Prospects for Good Neighborliness

In recent years, Minsk has repeatedly received clear signals about Warsaw’s expectations. The normalization of bilateral relations could only become possible under a few basic conditions: first and foremost, the release of Andrzej Poczobut and an end to the artificially created migration crisis, which is being orchestrated by the Belarusian authorities with active support from Russia.

Unfortunately, as practice shows, even these minimal demands remain unmet. This is due to Belarus’s subordination to Russian interests. Minsk’s actions have become part of Russia’s hybrid war against the West, and any proposals from the regime to “restore dialogue” are now seen as elements of disinformation.

From the Polish perspective, realistic skepticism currently prevails. There is a clear understanding that Lukashenka is unlikely to be a viable party in any talks about a “new beginning” in relations. The true partners for the Polish authorities remain, above all, the democratic forces grouped around Sviatlana Tsikhanouskaya.

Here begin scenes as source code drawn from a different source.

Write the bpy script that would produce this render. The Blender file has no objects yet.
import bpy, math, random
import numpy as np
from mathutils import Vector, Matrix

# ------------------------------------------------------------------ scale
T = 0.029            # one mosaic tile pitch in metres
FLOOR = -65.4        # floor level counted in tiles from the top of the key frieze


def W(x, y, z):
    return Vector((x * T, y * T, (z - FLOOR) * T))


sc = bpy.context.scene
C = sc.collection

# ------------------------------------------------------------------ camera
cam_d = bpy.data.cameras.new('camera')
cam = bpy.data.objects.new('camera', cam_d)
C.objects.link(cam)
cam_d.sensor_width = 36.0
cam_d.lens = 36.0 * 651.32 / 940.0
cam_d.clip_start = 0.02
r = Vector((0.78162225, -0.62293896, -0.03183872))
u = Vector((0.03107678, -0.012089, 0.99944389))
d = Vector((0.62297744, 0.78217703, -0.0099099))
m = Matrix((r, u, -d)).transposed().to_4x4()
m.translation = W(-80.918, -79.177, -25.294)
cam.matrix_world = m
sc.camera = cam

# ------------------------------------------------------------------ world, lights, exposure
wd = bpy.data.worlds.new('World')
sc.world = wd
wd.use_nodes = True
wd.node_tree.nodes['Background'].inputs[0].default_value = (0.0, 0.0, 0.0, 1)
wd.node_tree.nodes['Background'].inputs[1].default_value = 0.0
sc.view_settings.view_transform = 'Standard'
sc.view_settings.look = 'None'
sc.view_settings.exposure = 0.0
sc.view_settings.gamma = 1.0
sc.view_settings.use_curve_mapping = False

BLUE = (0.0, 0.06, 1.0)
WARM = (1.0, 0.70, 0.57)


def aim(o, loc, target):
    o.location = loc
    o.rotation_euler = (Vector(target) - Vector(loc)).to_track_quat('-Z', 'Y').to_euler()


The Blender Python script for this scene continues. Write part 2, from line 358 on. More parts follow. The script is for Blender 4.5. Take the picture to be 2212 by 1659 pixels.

Despite their imperfections, they share values common to civilized Europe and prioritize their country’s independence above all.

It cannot be ruled out that within the Belarusian state system, there are individuals who think responsibly about the country’s future. Their willingness to engage in dialogue may emerge at a moment of crisis for the regime, for example, in the event of the sudden death of the dictator or a major internal political shift.

Thus, the chances for genuine good neighborliness between Poland and Belarus are not yet lost. The restoration of normal relations requires only strategic patience and adequate partners on both sides of the border, which should be seen not as a frontline in a hybrid war, but as an open bridge between nations.